Fourth, clause (e) in Section 4, by combining a number of different zoning parameters (dimensions, parking, open space) raises the possibility that a single zoning proposal may be difficult to characterize. It may be difficult for a town moderator, even assisted by the planner and town counsel, to determine whether the net effect is to “allow provision of additional housing units beyond what would otherwise be permitted under the existing zoning ordinance” as required in clause (e).[6] We think that this provision must provide municipalities with a clearer way of determining which voting majority applies.

Fifth, inclusionary zoning should be added as one of the enumerated zoning changes that can be approved with a simple majority. Inclusionary zoning has become accepted as a best practice for municipalities that have strong markets and want to ensure that some affordable units are created. Each municipality should be able to make its own judgment based on local market conditions and housing needs as to whether such a requirement makes sense and how it should be structured. The state’s 2/3 voting majority requirement should not be an artificial barrier to producing affordable housing.

Sixth, House 4075 retains the concept in our voting majority provision that a written protest by land owners can raise the majority required for passage of a zoning change. Under both existing law and the Governor’s proposal, a “written protest” signed by a certain percentage of owners “of the area of the land proposed to be included in the change or of the area of the land immediately adjacent extending three hundred feet” automatically raises the voting majority.[7] This proviso will undercut the legislation’s intent to make it easier for municipalities to adopt best practices and promote housing production.

Conclusion

We thank the Governor for making this very thoughtful and constructive proposal, and this Committee for providing us the opportunity to testify today.

Sincerely,

André Leroux
Executive Director

1

50 Milk Street, 16th Floor, Boston, MA 02109| (617) 263-1257 | ma-smartgrowth.org

[1] Although this statement applies to all municipalities, Boston has its own zoning statute and only Sections 10-12 of House 4075 would affect Boston (other than these sections, which deal with Chapter 40R and 40S, the Governor’s bill applies to the 350 municipalities subject to Chapter 40A).

[2] It also partly addresses the issue of inter-municipal collaboration, by authorizing cities and towns to share revenue and costs of a particular development. Another bill, filed by Rep. Honan and Sen. Forry, deals with another piece of this issue, by allowing cities and towns to create inter-municipal planning, zoning, conservation and/or health boards (House 3845, Senate 2131).

[3] NRPZ is a tool for areas where one seeks to preserve 65-90% of the developable land, lowering the overall density and placing the homes on small lots. It is designed to be by-right, with the number of homes set by formula. OSRD is a tool for areas where one seeks to preserve a much smaller percentage of the developable land while keeping the same number of homes (unless there is a density bonus) by putting them on smaller lots. OSRD is often by special permit and municipalities can use a formula or require proof that the proposal will not result in more homes.

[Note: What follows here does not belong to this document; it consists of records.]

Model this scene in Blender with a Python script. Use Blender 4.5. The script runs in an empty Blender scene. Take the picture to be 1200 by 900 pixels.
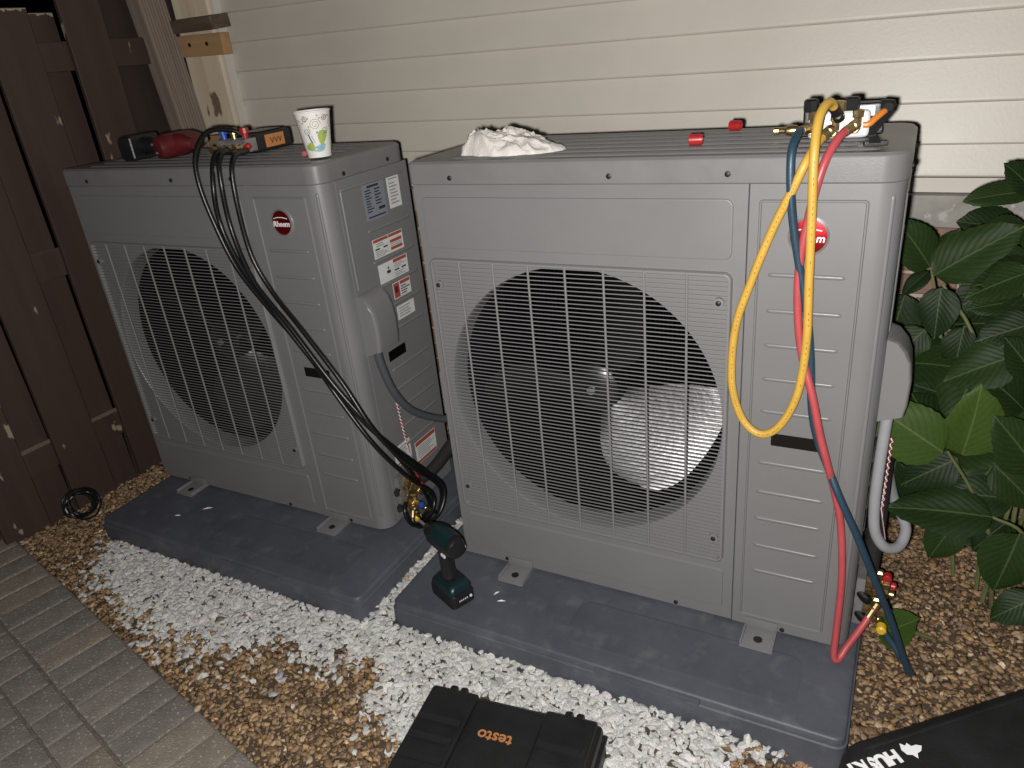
import bpy, bmesh, math, random
import numpy as np
from mathutils import Vector, Matrix, Euler, noise as mnoise

random.seed(7)
rng = np.random.default_rng(7)
sc = bpy.context.scene
COL = sc.collection
R = math.radians

# ------------------------------------------------------------------ camera
CAM = Vector((0.9891, -1.3687, 1.2787))
cam_d = bpy.data.cameras.new('camera')
cam = bpy.data.objects.new('camera', cam_d)
COL.objects.link(cam)
right = Vector((0.8846626, 0.45694112, -0.09261149))
fwd = Vector((-0.4508267, 0.78774579, -0.41977597))
up = Vector((-0.11885859, 0.41311183, 0.9028905))
m = Matrix.Identity(4)
for i in range(3):
    m[i][0], m[i][1], m[i][2], m[i][3] = right[i], up[i], -fwd[i], CAM[i]
cam.matrix_world = m
cam_d.sensor_width = 36.0
cam_d.lens = 862.39 / 1200 * 36
cam_d.clip_start = 0.02
cam_d.clip_end = 500
sc.camera = cam

# ------------------------------------------------------------------ night sky
w = bpy.data.worlds.new('World')
sc.world = w
w.use_nodes = True
nt = w.node_tree
bg = nt.nodes['Background']
sky = nt.nodes.new('ShaderNodeTexSky')
sky.sky_type = 'NISHITA'
sky.sun_disc = False
sky.sun_elevation = R(-6)
sky.sun_rotation = R(200)
nt.links.new(sky.outputs[0], bg.inputs[0])
bg.inputs[1].default_value = 0.05

# ------------------------------------------------------------------ the light of the place: a hand-held flash beside the camera
fl = bpy.data.lights.new('flash', 'POINT')
fl.energy = 150
fl.color = (1.0, 0.975, 0.938)
fl.shadow_soft_size = 0.011
flash = bpy.data.objects.new('flash', fl)
COL.objects.link(flash)
fpos = CAM - right * 0.031 - up * 0.021
flash.location = fpos

sc.view_settings.view_transform = 'Standard'
sc.view_settings.look = 'None'
sc.view_settings.exposure = 0.0
sc.view_settings.gamma = 1.0
sc.view_settings.use_curve_mapping = False
sc.cycles.use_denoising = True
try:
    sc.cycles.denoiser = 'OPENIMAGEDENOISE'
except Exception:
    pass
sc.cycles.max_bounces = 6
sc.cycles.sample_clamp_indirect = 3.0

# ------------------------------------------------------------------ materials
def M(name, col, rough=0.5, metal=0.0, var=0.0, vscale=6.0, bump=0.0, bscale=80.0, spec=0.5, speck=None, coat=0.0, detail=6.0, soft=0.05):
    mt = bpy.data.materials.new(name)
    mt.use_nodes = True
    n = mt.node_tree
    b = n.nodes['Principled BSDF']
    b.inputs['Base Color'].default_value = (*col, 1)
    b.inputs['Roughness'].default_value = rough
    b.inputs['Metallic'].default_value = metal
    b.inputs['Specular IOR Level'].default_value = spec
    b.inputs['Coat Weight'].default_value = coat
    tc = n.nodes.new('ShaderNodeTexCoord')
    out = None
    if var > 0:
        nz = n.nodes.new('ShaderNodeTexNoise')
        nz.inputs['Scale'].default_value = vscale
        nz.inputs['Detail'].default_value = detail
        nz.inputs['Roughness'].default_value = 0.65
        n.links.new(tc.outputs['Object'], nz.inputs['Vector'])
        rp = n.nodes.new('ShaderNodeValToRGB')
        rp.color_ramp.elements[0].position = 0.3
        rp.color_ramp.elements[1].position = 0.72
        rp.color_ramp.elements[0].color = (*[c * (1 - var) for c in col], 1)
        rp.color_ramp.elements[1].color = (*[min(1, c * (1 + var)) for c in col], 1)
        n.links.new(nz.outputs['Fac'], rp.inputs[0])
        out = rp.outputs[0]
        mr = n.nodes.new('ShaderNodeMapRange')
        mr.inputs[3].default_value = max(0.03, rough - 0.10)
        mr.inputs[4].default_value = min(1, rough + 0.12)
        n.links.new(nz.outputs['Fac'], mr.inputs[0])
        n.links.new(mr.outputs[0], b.inputs['Roughness'])
    if speck:
        scol, sscale, thr = speck
        v = n.nodes.new('ShaderNodeTexNoise')
        v.inputs['Scale'].default_value = sscale
        v.inputs['Detail'].default_value = 3 if soft < 0.1 else 9
        n.links.new(tc.outputs['Object'], v.inputs['Vector'])
        r2 = n.nodes.new('ShaderNodeValToRGB')
        r2.color_ramp.elements[0].position = thr
        r2.color_ramp.elements[1].position = min(1, thr + soft)
        n.links.new(v.outputs['Fac'], r2.inputs[0])
        mx = n.nodes.new('ShaderNodeMixRGB')
        n.links.new(r2.outputs[0], mx.inputs[0])
        if out:
            n.links.new(out, mx.inputs[1])
        else:
            mx.inputs[1].default_value = (*col, 1)
        mx.inputs[2].default_value = (*scol, 1)
        out = mx.outputs[0]
    if out:
        n.links.new(out, b.inputs['Base Color'])
    if bump > 0:
        nb = n.nodes.new('ShaderNodeTexNoise')
        nb.inputs['Scale'].default_value = bscale
        nb.inputs['Detail'].default_value = 5
        n.links.new(tc.outputs['Object'], nb.inputs['Vector'])
        bp = n.nodes.new('ShaderNodeBump')
        bp.inputs['Strength'].default_value = bump
        bp.inputs['Distance'].default_value = 0.004
        n.links.new(nb.outputs['Fac'], bp.inputs['Height'])
        n.links.new(bp.outputs[0], b.inputs['Normal'])
    return mt

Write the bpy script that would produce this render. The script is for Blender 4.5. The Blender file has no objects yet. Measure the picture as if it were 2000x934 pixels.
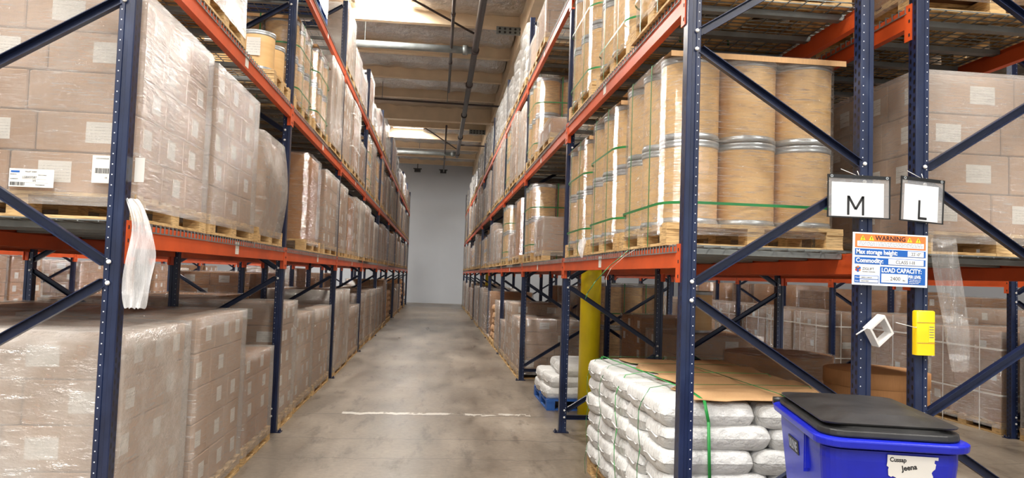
import bpy, math, random
from mathutils import Matrix, Vector, noise
PI = math.pi
random.seed(7)
sc = bpy.context.scene
col = sc.collection

# ------------------------------------------------------------------ camera, world, lights, exposure
CAM_H = 1.5854
r_ = Vector((0.99437865, -0.10031572, 0.03388014))
f_ = Vector((0.09853999, 0.99384847, 0.05054783))
u_ = Vector((-0.03874247, -0.04692514, 0.99814681))
cd = bpy.data.cameras.new('camera'); cam = bpy.data.objects.new('camera', cd); col.objects.link(cam)
cam.matrix_world = Matrix(((r_.x, u_.x, -f_.x, 0), (r_.y, u_.y, -f_.y, 0), (r_.z, u_.z, -f_.z, CAM_H), (0, 0, 0, 1)))
cd.sensor_fit = 'HORIZONTAL'; cd.sensor_width = 36; cd.lens = 1443.6 / 2000 * 36
cd.clip_start = .05; cd.clip_end = 200
sc.camera = cam
w = bpy.data.worlds.new('daylight'); sc.world = w; w.use_nodes = True
w.node_tree.nodes['Background'].inputs[0].default_value = (.93, .96, 1.0, 1)
w.node_tree.nodes['Background'].inputs[1].default_value = .9
sc.view_settings.view_transform = 'Standard'; sc.view_settings.look = 'None'
sc.view_settings.gamma = 1; sc.view_settings.use_curve_mapping = False
sc.view_settings.exposure = 0.0
sc.cycles.transparent_max_bounces = 16
sc.cycles.max_bounces = 7; sc.cycles.diffuse_bounces = 4; sc.cycles.glossy_bounces = 3
sc.cycles.sample_clamp_indirect = 6
SKY = [(x, y) for x in (-1.45, 5.0, -5.6) for y in (1.6, 16.0, 30.4)] + [(-1.45, -8.0), (5.0, -8.0), (-5.6, -8.0)]
def area(name, x, y, z, sx, sy, power, colr=(1, .97, .93), rot=(0, 0, 0)):
    l = bpy.data.lights.new(name, 'AREA'); l.shape = 'RECTANGLE'; l.size = sx; l.size_y = sy; l.energy = power; l.color = colr
    o = bpy.data.objects.new(name, l); o.location = (x, y, z); o.rotation_euler = rot; col.objects.link(o); return o
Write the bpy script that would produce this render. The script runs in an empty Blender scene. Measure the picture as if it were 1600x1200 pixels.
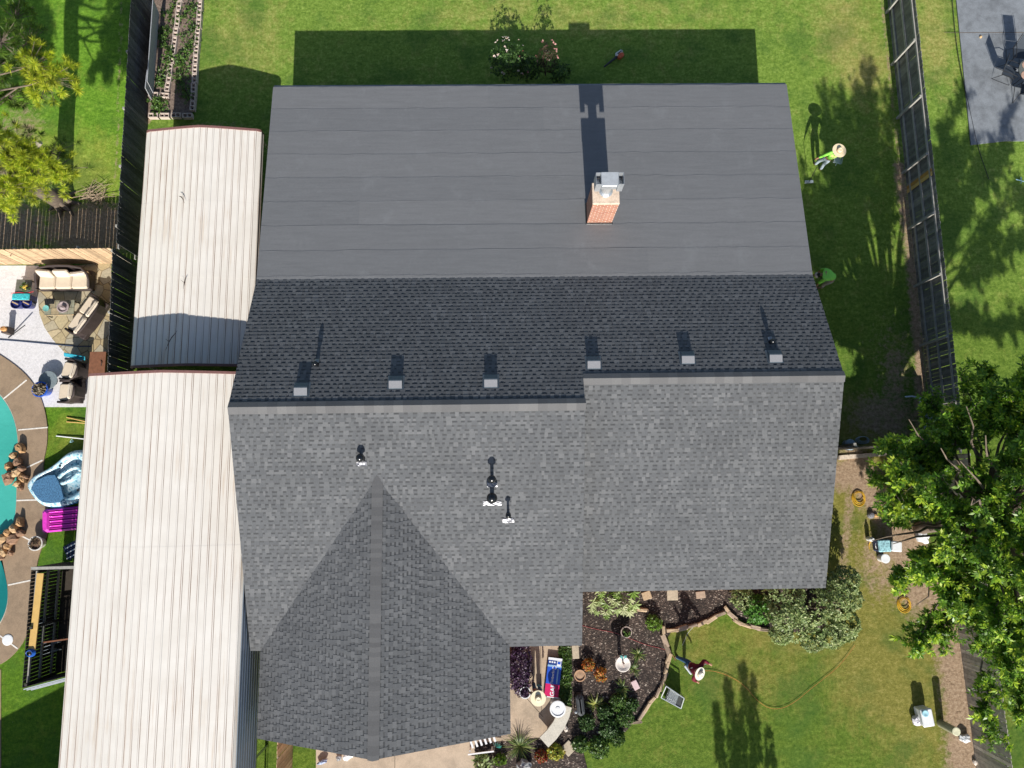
import bpy, math, random
import numpy as np
from mathutils import Vector, Matrix, Quaternion
R = random.Random(7)
rng = np.random.default_rng(11)
S = bpy.context.scene
C = S.collection
PI = math.pi

# ---------------------------------------------------------------- camera, world, sun, exposure
H = 28.0
FPX = 1109.5
def rot3(tx, ty, yaw):
    a, b, c = np.radians([tx, ty, yaw])
    Rx = np.array([[1,0,0],[0,np.cos(a),-np.sin(a)],[0,np.sin(a),np.cos(a)]])
    Ry = np.array([[np.cos(b),0,np.sin(b)],[0,1,0],[-np.sin(b),0,np.cos(b)]])
    Rz = np.array([[np.cos(c),-np.sin(c),0],[np.sin(c),np.cos(c),0],[0,0,1]])
    return Rz @ Rx @ Ry
RM = rot3(8.673, -.747, -.65)
cd = bpy.data.cameras.new("camera"); cam = bpy.data.objects.new("camera", cd); C.objects.link(cam)
cd.sensor_width = 36; cd.lens = FPX*36/1600; cd.clip_start = .1; cd.clip_end = 500
cam.matrix_world = Matrix.LocRotScale(Vector((0,0,H)), Matrix(RM.tolist()).to_quaternion(), None)
S.camera = cam
def W(px, py, h=0.0):
    """point at height h seen at photo pixel px, py (surveying helper)"""
    v = RM @ np.array([(px-800)/FPX, -(py-600)/FPX, -1]); t = (h-H)/v[2]
    return Vector((t*v[0], t*v[1], h))

w = bpy.data.worlds.new("World"); S.world = w; w.use_nodes = True
nt = w.node_tree; bg = nt.nodes["Background"]
sky = nt.nodes.new("ShaderNodeTexSky"); sky.sky_type = 'NISHITA'; sky.sun_disc = False
sky.sun_elevation = math.radians(31.8); sky.sun_rotation = math.radians(180)
nt.links.new(sky.outputs[0], bg.inputs[0]); bg.inputs[1].default_value = .074
sl = bpy.data.lights.new("sun", 'SUN'); sl.energy = 4.2; sl.angle = math.radians(.5); sl.color = (1, .955, .88)
so = bpy.data.objects.new("sun", sl); C.objects.link(so)
so.rotation_euler = Vector((-.012, 1, -.62)).to_track_quat('-Z', 'Y').to_euler()
S.view_settings.view_transform = 'Standard'; S.view_settings.look = 'None'
S.view_settings.exposure = .66; S.view_settings.gamma = 1

# ---------------------------------------------------------------- materials
def nmat(name):
    m = bpy.data.materials.new(name); m.use_nodes = True
    t = m.node_tree; b = t.nodes["Principled BSDF"]
    return m, t, b
def N(t, typ, **k):
    n = t.nodes.new(typ)
    for a, v in k.items(): setattr(n, a, v)
    return n
def noise(t, vec, scale, detail=4, rough=.6):
    n = N(t, "ShaderNodeTexNoise"); n.inputs["Scale"].default_value = scale
    n.inputs["Detail"].default_value = detail; n.inputs["Roughness"].default_value = rough
    if vec: t.links.new(vec, n.inputs["Vector"])
    return n.outputs["Fac"]
def ramp(t, fac, stops):
    r = N(t, "ShaderNodeValToRGB"); e = r.color_ramp.elements
    while len(e) < len(stops): e.new(.5)
    for i, (p, c) in enumerate(stops):
        e[i].position = p
        c = (c, c, c) if isinstance(c, (int, float)) else c
        e[i].color = (*c, 1)
    t.links.new(fac, r.inputs[0]); return r.outputs[0]
def mix(t, a, b, f, mode='MIX'):
    n = N(t, "ShaderNodeMix", data_type='RGBA', blend_type=mode)
    for s, v in ((n.inputs[0], f), (n.inputs[6], a), (n.inputs[7], b)):
        if isinstance(v, (int, float)): s.default_value = v
        elif isinstance(v, tuple): s.default_value = (*v, 1)
        else: t.links.new(v, s)
    return n.outputs[2]
def mth(t, op, a, b=None, clamp=False):
    n = N(t, "ShaderNodeMath", operation=op, use_clamp=clamp)
    for s, v in ((n.inputs[0], a), (n.inputs[1], b)):
        if v is None: continue
        if isinstance(v, (int, float)): s.default_value = v
        else: t.links.new(v, s)
    return n.outputs[0]
def bump(t, b, h, strength=.3, dist=.02):
    n = N(t, "ShaderNodeBump"); n.inputs["Strength"].default_value = strength; n.inputs["Distance"].default_value = dist
    t.links.new(h, n.inputs["Height"]); t.links.new(n.outputs[0], b.inputs["Normal"])
def wpos(t): return N(t, "ShaderNodeNewGeometry").outputs["Position"]
def vscale(t, v, s):
    n = N(t, "ShaderNodeMapping"); n.inputs["Scale"].default_value = s; t.links.new(v, n.inputs["Vector"]); return n.outputs[0]
_mc = {}
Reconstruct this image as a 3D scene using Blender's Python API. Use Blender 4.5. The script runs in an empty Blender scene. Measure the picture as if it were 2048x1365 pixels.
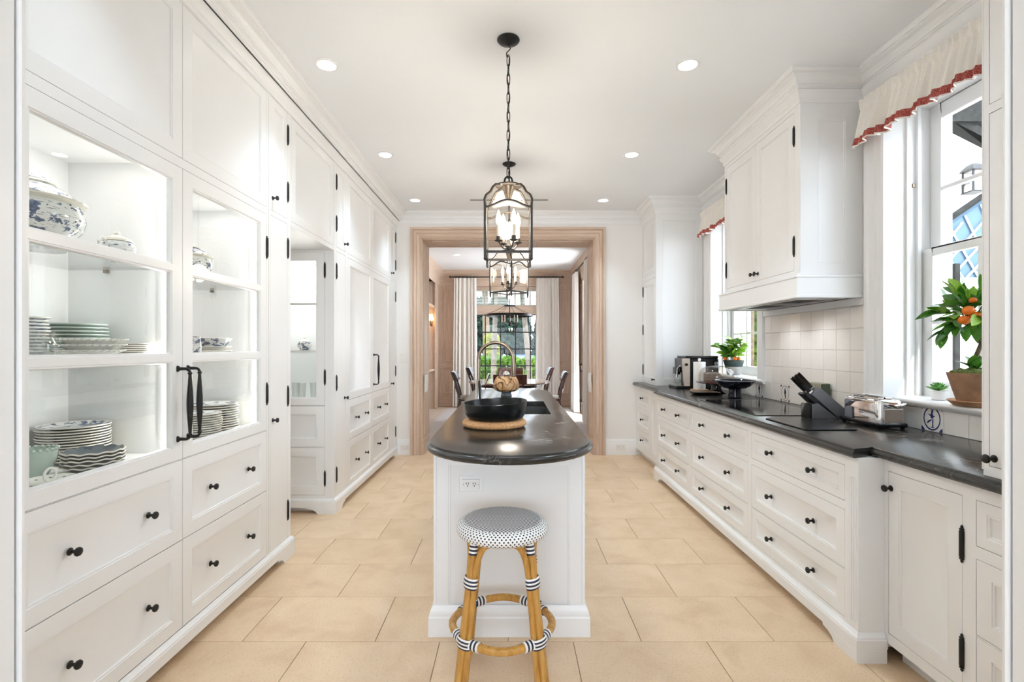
import bpy, bmesh, math, random
from mathutils import Vector, Matrix, Euler
R = random.Random(7)
PI = math.pi
SC = bpy.context.scene
COL = SC.collection

# ------------------------------------------------------------------ camera
cam_d = bpy.data.cameras.new('camera')
cam = bpy.data.objects.new('camera', cam_d); COL.objects.link(cam)
cam.location = (0, 0, 1.38); cam.rotation_euler = (PI/2, 0, 0)
cam_d.sensor_width = 36; cam_d.lens = 17.58
cam_d.shift_x = 1.5/2048; cam_d.shift_y = 12.5/2048
cam_d.clip_start = 0.05; cam_d.clip_end = 400
SC.camera = cam
# ------------------------------------------------------------------ world, sun, exposure
W = bpy.data.worlds.new('world'); SC.world = W; W.use_nodes = True
bg = W.node_tree.nodes['Background']
wt = W.node_tree
tc = wt.nodes.new('ShaderNodeTexCoord'); sep = wt.nodes.new('ShaderNodeSeparateXYZ')
rmp = wt.nodes.new('ShaderNodeValToRGB')
wt.links.new(tc.outputs['Generated'], sep.inputs[0]); wt.links.new(sep.outputs['Z'], rmp.inputs[0])
rmp.color_ramp.elements[0].position = 0.0; rmp.color_ramp.elements[0].color = (0.82, 0.91, 1.0, 1)
rmp.color_ramp.elements[1].position = 0.6; rmp.color_ramp.elements[1].color = (0.66, 0.80, 0.97, 1)
wt.links.new(rmp.outputs[0], bg.inputs[0])
bg.inputs[1].default_value = 3.0
def lamp(kind, name, loc, energy, color=(1, 1, 1), rot=(0, 0, 0), parent=None, **kw):
    d = bpy.data.lights.new(name, kind); d.energy = energy; d.color = color
    for k, v in kw.items(): setattr(d, k, v)
    o = bpy.data.objects.new(name, d); COL.objects.link(o)
    o.location = loc; o.rotation_euler = rot
    if parent: o.parent = parent
    return o
sun_dir = Vector((-0.30, 0.62, -0.72))
sun = lamp('SUN', 'sun', (8, -4, 12), 2.4, (1, 0.96, 0.90), angle=0.012)
sun.rotation_euler = sun_dir.to_track_quat('-Z', 'Y').to_euler()
# fill lamp added outside the dining room's side window to boost its daylight
lamp('AREA', 'dining_fill', (2.3, 9.75, 1.6), 80, (0.86, 0.93, 1.0), (0, PI/2, 0), shape='RECTANGLE', size=2.2, size_y=1.2)
DOWN_W = 21.0
SC.view_settings.view_transform = 'Standard'; SC.view_settings.look = 'None'
SC.view_settings.gamma = 1.0; SC.view_settings.use_curve_mapping = False
SC.view_settings.exposure = 1.48
cy = SC.cycles
cy.use_denoising = True
cy.diffuse_bounces = 6; cy.glossy_bounces = 4; cy.transmission_bounces = 8; cy.transparent_max_bounces = 16; cy.max_bounces = 14
cy.sample_clamp_indirect = 6.0
cy.caustics_reflective = False; cy.caustics_refractive = False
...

[4] The existing definition of transfer of development rights in Chapter 40A, section 9 requires such an ordinance to include “incentives such as increases in density of population, intensity of use, amount of floor space or percentage of lot coverage.” This limitation discourages transfers where the sending location is of limited development value and no additional incentive is needed.

[5] There is enough flexibility in Chapter 40R’s definition of eligible locations so that such increases in density would be not limited to areas of concentrated development and transit station areas.

[6] For example, if a town warrant contains several changes pertaining to a zoning district, the proposal could decrease height, decrease setbacks, expand building coverage, require a lower percentage of open space, and set a maximum (not minimum) parking ratio.

[7] In existing law, if 20% sign the protest, the standard is raised from 2/3 to ¾. Chapter 40A, Section 5. In House 4075, if 50% sign the protest, the standard is raised from simple majority to 2/3.